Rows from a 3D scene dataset
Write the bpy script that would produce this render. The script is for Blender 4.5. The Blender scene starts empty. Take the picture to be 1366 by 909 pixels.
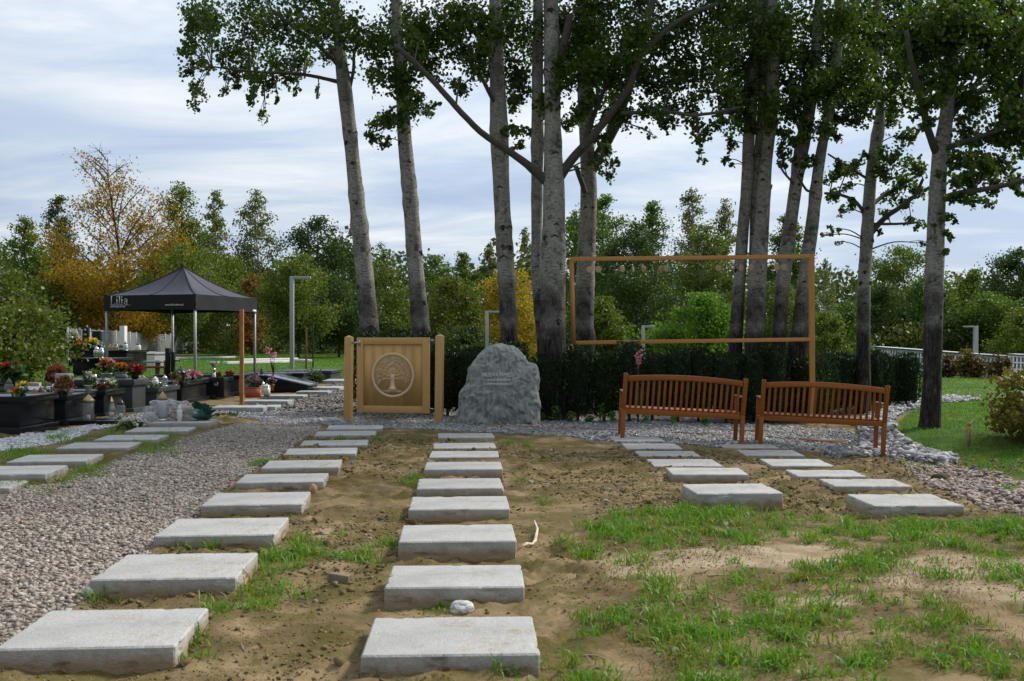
import bpy, bmesh, math, random
import numpy as np
from mathutils import Vector, Matrix
rng = np.random.default_rng(7)
random.seed(7)
PI = math.pi
F, HV, CU, EYE = 1328.0, 454.5, 683.0, 1.45     # focal length in photo pixels, horizon row, centre column, eye height
scene = bpy.context.scene
COL = scene.collection

# ------------------------------------------------------------------ noise
def _h(ix, iy, iz, s):
    n = (ix * 374761393 + iy * 668265263 + iz * 2147483647 + s * 974634777) & 0xFFFFFFFF
    n = ((n ^ (n >> 13)) * 1274126177) & 0xFFFFFFFF
    n = n ^ (n >> 16)
    return (n & 0xFFFF) / 65535.0
def vnoise(x, y, z=None, s=0):
    x = np.asarray(x, float); y = np.asarray(y, float)
    z = np.zeros_like(x) if z is None else np.asarray(z, float)
    ix, iy, iz = (np.floor(a).astype(np.int64) for a in (x, y, z))
    fx, fy, fz = x - ix, y - iy, z - iz
    fx, fy, fz = (f * f * (3 - 2 * f) for f in (fx, fy, fz))
    r = 0
    for dx in (0, 1):
        for dy in (0, 1):
            for dz in (0, 1):
                w = (fx if dx else 1 - fx) * (fy if dy else 1 - fy) * (fz if dz else 1 - fz)
                r = r + w * _h(ix + dx, iy + dy, iz + dz, s)
    return r
def fbm(x, y, z=None, o=4, s=0):
    r, a, t = 0, 1.0, 0
    for i in range(o):
        k = 2.03 ** i
        r = r + a * vnoise(np.asarray(x) * k + i * 17.3, np.asarray(y) * k + i * 5.1, None if z is None else np.asarray(z) * k, s + i)
        t += a; a *= .5
    return r / t
def sstep(a, b, x):
    t = np.clip((x - a) / (b - a), 0, 1); return t * t * (3 - 2 * t)

# ------------------------------------------------------------------ terrain
CTRL = np.array([(-3,2,.02),(0,2,0),(2,3,.04),(5,3,.08),(-6,4,.06),(-.3,4.5,0),(-1.8,4.5,.02),(-2,8,.03),(-.4,8,0),(1.7,7.8,.06),(4,7.3,.10),
 (1.7,11,.03),(3.7,10.5,.04),(6,10,.04),(1.7,13.8,0),(1.6,14.6,.01),(3.3,14.6,-.07),(3.7,14.6,-.09),(5.4,14.6,-.30),(5.2,13,-.16),(4.9,14.3,-.24),(5.0,15.2,-.22),
 (-.6,13.5,.01),(-2.3,13.5,.03),(-2.9,17.4,.03),(-1.25,17,.04),(-.2,17,.0),(2,17,-.02),(4.5,17.5,-.08),(7.0,16.5,.0),(6.2,16.5,-.04),(8,13,.05),(9,11,.08),
 (7.5,22,-.05),(-4.3,10,.10),(-4.4,14,.12),(-6.9,14,.12),(-7,17,.13),(-7,21,.12),(-6,25,.08),(-5.6,31,.08),(-9,14,.14),(-12,20,.2),(-9.1,28.5,.14),(-12,30,.18),
 (-9,41,.05),(-3,22,.03),(-2,28,.02),(-18,42,.14),(-20,60,.14),(-15,90,.12),(-40,120,.1),(0,50,0),(0,90,-.3),(10,40,-.45),(22,45,-.5),(15,30,-.15),(28,62,-1.05),(35,78,-1.3),(30,85,-1.4),(40,72,-1.25),(10,120,-1.0),(60,120,-1.6),(0,200,-1),(-80,200,-.3),(80,200,-2)], float)
def _tr(x, y):
    y = np.clip(y, 2.0, 400); return x / (y + 4) * 5, np.log(y + 4) * 4
_ca, _cb = _tr(CTRL[:, 0], CTRL[:, 1])
def gz(x, y):
    x = np.asarray(x, float); y = np.asarray(y, float); sh = x.shape
    a, b = _tr(x.ravel(), y.ravel()); num = np.zeros_like(a); den = np.zeros_like(a)
    for i in range(len(CTRL)):
        w = 1 / ((a - _ca[i]) ** 2 + (b - _cb[i]) ** 2 + .02) ** 2
        num += w * CTRL[i, 2]; den += w
    return (num / den).reshape(sh)
def W(u, v, Y):                       # a point seen at photo pixel (u, v), Y metres in front of the camera
    return Vector(((u - CU) / F * Y, Y, EYE - (v - HV) / F * Y))
def gp(u, v):                         # ground point under a photo pixel
    z = 0.0
    for _ in range(14):
        Y = F * (EYE - z) / max(v - HV, 1.5); X = (u - CU) / F * Y
        z = .5 * z + .5 * float(gz(np.array([X]), np.array([Y]))[0])
    return Vector((X, Y, float(gz(np.array([X]), np.array([Y]))[0])))
def gz1(x, y): return float(gz(np.array([x]), np.array([y]))[0])

def poly(pts): return np.array([gp(u, v)[:2] for u, v in pts])
def pdist(P, X, Y):                   # signed distance to polygon: positive inside
    x, y = X.ravel(), Y.ravel(); n = len(P); d = np.full(x.shape, 1e9); ins = np.zeros(x.shape, bool)
    for i in range(n):
        ax, ay = P[i]; bx, by = P[(i + 1) % n]
        ex, ey = bx - ax, by - ay; L = ex * ex + ey * ey + 1e-9
        t = np.clip(((x - ax) * ex + (y - ay) * ey) / L, 0, 1)
        d = np.minimum(d, np.hypot(x - ax - t * ex, y - ay - t * ey))
        c = ((ay > y) != (by > y)) & (x < ex * (y - ay) / (ey if abs(ey) > 1e-9 else 1e-9) + ax)
        ins ^= c
    return np.where(ins, d, -d).reshape(X.shape)

P_PATH = poly([(-700,1100),(-700,900),(-500,740),(-250,715),(-60,672),(10,655),(75,644),(140,622),(185,606),(225,594),(262,582),(296,571),(335,563),(420,565),(432,574),(398,590),(372,610),(335,632),(300,655),(262,690),(215,722),(170,762),(120,800),(60,840),(0,880),(-60,960),(-120,1100)])
P_PALE = poly([(176,575),(230,563),(290,556),(335,560),(420,567),(520,572),(660,577),(760,583),(830,592),(960,598),(1075,605),(1130,612),(1165,612),(1190,600),(1150,585),(1120,572),(1000,568),(800,560),(700,554),(600,552),(520,550),(440,552),(385,551),(330,548),(240,545),(170,556)])
P_DARK = poly([(290,553),(330,546),(372,539),(398,530),(430,520),(452,511),(468,509),(520,520),(560,535),(560,552),(440,553),(385,552),(330,551)])
P_BIG = poly([(1095,607),(1140,602),(1150,585),(1140,565),(1175,552),(1215,538),(1240,532),(1275,533),(1345,528),(1350,533),(1275,538),(1240,541),(1205,551),(1188,565),(1195,582),(1235,602),(1275,617),(1262,625),(1215,618),(1185,612),(1130,612)])
P_PINK = poly([(1195,614),(1240,622),(1290,628),(1330,640),(1380,652),(1480,680),(1480,712),(1390,690),(1340,684),(1300,672),(1255,655),(1215,632)])
P_WHITE = poly([(-80,612),(-80,590),(10,585),(60,577),(110,568),(150,560),(172,560),(158,568),(120,576),(95,588),(60,596),(0,604)])
P_LAWN = poly([(1195,568),(1200,582),(1240,602),(1285,622),(1330,633),(1385,650),(1490,675),(2600,720),(2600,459),(1000,459),(1000,500),(1090,535),(1235,529),(1270,529),(1275,534),(1215,550)])
P_LAWNL = poly([(-700,500),(60,512),(200,505),(330,505),(420,509),(470,509),(600,520),(640,500),(640,459),(-900,459)])
P_SPARSE = poly([(690,1100),(730,905),(790,840),(800,760),(770,710),(820,690),(920,680),(1050,685),(1150,690),(1290,695),(1380,700),(1700,760),(1700,1100)])

P_HEDGE = np.array([(-3.6,18.1),(-1.2,18.1),(1.8,17.75),(4.7,17.75),(5.6,18.1),(6.4,19.2),(9,21.6),(9,24),(3,22),(-3.6,22)])
def regions(X, Y):
    wx = X + .14 * (fbm(X * 2.2, Y * 2.2, o=3, s=5) - .5); wy = Y + .22 * (fbm(X * 2.2, Y * 2.2, o=3, s=9) - .5)
    m = lambda P, a=-.06, b=.06: sstep(a, b, pdist(P, wx, wy))
    return dict(path=m(P_PATH), pale=m(P_PALE), dark=np.maximum(m(P_DARK), m(P_HEDGE)), big=m(P_BIG), pink=m(P_PINK, -.12, .12), white=m(P_WHITE),
                lawn=np.maximum(m(P_LAWN), m(P_LAWNL)), sparse=m(P_SPARSE, -.35, .45))
def relief(X, Y, R=None):
    R = R or regions(X, Y)
    hard = np.clip(R['path'] + R['pale'] + R['white'] + R['big'], 0, 1)
    soil = (1 - hard) * (1 - .6 * R['lawn']) * (1 - .75 * R['sparse'])
    rough = .35 + .65 * sstep(.38, .62, fbm(X * .7, Y * .7, o=2, s=31))
    near = sstep(40, 22, Y)
    r = .050 * (fbm(X * 1.3, Y * 1.3, o=2, s=3) - .5) + soil * rough * (.10 * (fbm(X * 5, Y * 5, o=3, s=11) - .5) + .14 * np.maximum(fbm(X * 11, Y * 11, o=2, s=21) - .54, 0) + .035 * (fbm(X * 26, Y * 26, o=2, s=23) - .5))
    r = r + hard * .012 * (fbm(X * 6, Y * 6, o=2, s=41) - .5) + R['big'] * .05
    return r * near
FOOT = []                             # slab footprints: the soil is pressed down under them
def press(x, y, z):
    for cx, cy, w, d, a, zt in FOOT:
        dx, dy = x - cx, y - cy; ca, sa = math.cos(a), math.sin(a); i = (np.abs(dx * ca + dy * sa) < w / 2 + .03) & (np.abs(dy * ca - dx * sa) < d / 2 + .045)
        z = np.where(i, np.minimum(z, zt), z)
    return z
def on_slabs(x, y):
    r = np.zeros(np.shape(x), bool)
    for cx, cy, w, d, a, zt in FOOT:
        dx, dy = x - cx, y - cy; ca, sa = math.cos(a), math.sin(a); r |= (np.abs(dx * ca + dy * sa) < w / 2) & (np.abs(dy * ca - dx * sa) < d / 2)
    return r
def ground(x, y):
    return press(x, y, gz(x, y) + relief(x, y))

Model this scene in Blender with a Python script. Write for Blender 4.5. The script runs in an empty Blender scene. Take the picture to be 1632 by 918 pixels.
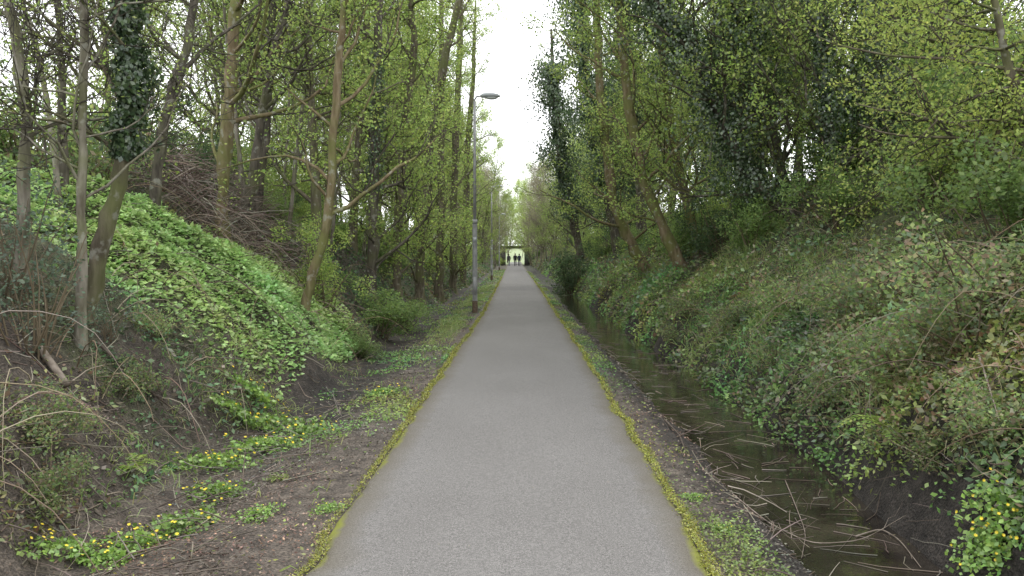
import bpy, math, bmesh
import numpy as np
rad=math.radians
F_=1281.; CX=826.; CY=407.; CH=1.6
scene=bpy.context.scene; COL=scene.collection
def at(px,py,Y): return np.array([(px-CX)/F_*Y, Y, CH+(CY-py)/F_*Y])
# ---------------------------------------------------------------- noise
_T=np.random.default_rng(3).random((256,256))
def vn(x,y):
    x=np.asarray(x,float); y=np.asarray(y,float)
    xi=np.floor(x).astype(int); yi=np.floor(y).astype(int)
    fx=x-xi; fy=y-yi; fx=fx*fx*(3-2*fx); fy=fy*fy*(3-2*fy)
    a=_T[xi&255,yi&255]; b=_T[(xi+1)&255,yi&255]; c=_T[xi&255,(yi+1)&255]; d=_T[(xi+1)&255,(yi+1)&255]
    return (a*(1-fx)+b*fx)*(1-fy)+(c*(1-fx)+d*fx)*fy
def fbm(x,y,o=4):
    s=0; a=1.0
    for i in range(o):
        s=s+a*(vn(x,y)-.5); x=x*2.03+17.3; y=y*2.03+5.1; a*=.5
    return s*.6
def sst(a,b,x):
    t=np.clip((np.asarray(x,float)-a)/(b-a),0,1); return t*t*(3-2*t)
def drift(y): return -0.5*sst(35,125,y)
def H(x,y):
    x=np.asarray(x,float); y=np.asarray(y,float)
    xs=x-drift(y); far=1-sst(138,165,y)
    fl=2.6+.9*fbm(y*.3+9,y*0+3,2)
    tl=np.maximum(-xs-fl,0); sl=1.25-.3*sst(14,35,y)
    hl=(3.5+.05*tl)*(1-np.exp(-sl*tl/3.5))
    fr=2.58+.9*fbm(y*.55+29,y*0+13,3)
    tr=np.maximum(xs-fr,0)
    hr=5.2*(1-np.exp(-.9*tr/5.2))+.25*(1-np.exp(-tr/.15))
    ax=np.abs(xs)
    n=fbm(x*.8,y*.8,5)
    z=-.014+(hl+hr)*far
    z=z+n*far*(.10*sst(1.35,2.1,ax)+.65*sst(2.9,4.5,ax))
    z=z+fbm(x*2.1+7,y*2.1,4)*.30*sst(2.7,3.3,ax)*far
    z=z+fbm(x*5,y*5,3)*.05*sst(1.4,1.9,ax)*far
    z=z-.10*np.exp(-((xs+2.2)/.38)**2)*far
    dep=.27-.15*sst(20,40,y)+.24*fbm(x*2.+3,y*1.3,4)
    z=z-dep*np.exp(-((xs-2.07)/.52)**4)*far
    z=z+4.5*sst(195,330,y)
    return z
def hit(px,py,y0=3.,y1=120.):
    Y=np.linspace(y0,y1,4000)
    z=CH+(CY-py)/F_*Y; h=H((px-CX)/F_*Y,Y)
    k=np.argmax(h>=z)
    return float(Y[k]) if h[k]>=z[k] else 20.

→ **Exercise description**
Quote, please, every line of the material above from its start through the line that has "t = np.clip((x", reproducing the words exactly and dropping any images.

→ **Output for this exercise**
Write the bpy script that would produce this render. The script is for Blender 4.5. The Blender scene starts empty. Take the picture to be 1366 by 909 pixels.
import bpy, bmesh, math, random
import numpy as np
from mathutils import Vector, Matrix
rng = np.random.default_rng(7)
random.seed(7)
PI = math.pi
F, HV, CU, EYE = 1328.0, 454.5, 683.0, 1.45     # focal length in photo pixels, horizon row, centre column, eye height
scene = bpy.context.scene
COL = scene.collection

# ------------------------------------------------------------------ noise
def _h(ix, iy, iz, s):
    n = (ix * 374761393 + iy * 668265263 + iz * 2147483647 + s * 974634777) & 0xFFFFFFFF
    n = ((n ^ (n >> 13)) * 1274126177) & 0xFFFFFFFF
    n = n ^ (n >> 16)
    return (n & 0xFFFF) / 65535.0
def vnoise(x, y, z=None, s=0):
    x = np.asarray(x, float); y = np.asarray(y, float)
    z = np.zeros_like(x) if z is None else np.asarray(z, float)
    ix, iy, iz = (np.floor(a).astype(np.int64) for a in (x, y, z))
    fx, fy, fz = x - ix, y - iy, z - iz
    fx, fy, fz = (f * f * (3 - 2 * f) for f in (fx, fy, fz))
    r = 0
    for dx in (0, 1):
        for dy in (0, 1):
            for dz in (0, 1):
                w = (fx if dx else 1 - fx) * (fy if dy else 1 - fy) * (fz if dz else 1 - fz)
                r = r + w * _h(ix + dx, iy + dy, iz + dz, s)
    return r
def fbm(x, y, z=None, o=4, s=0):
    r, a, t = 0, 1.0, 0
    for i in range(o):
        k = 2.03 ** i
        r = r + a * vnoise(np.asarray(x) * k + i * 17.3, np.asarray(y) * k + i * 5.1, None if z is None else np.asarray(z) * k, s + i)
        t += a; a *= .5
    return r / t
def sstep(a, b, x):
    t = np.clip((x - a) / (b - a), 0, 1); return t * t * (3 - 2 * t)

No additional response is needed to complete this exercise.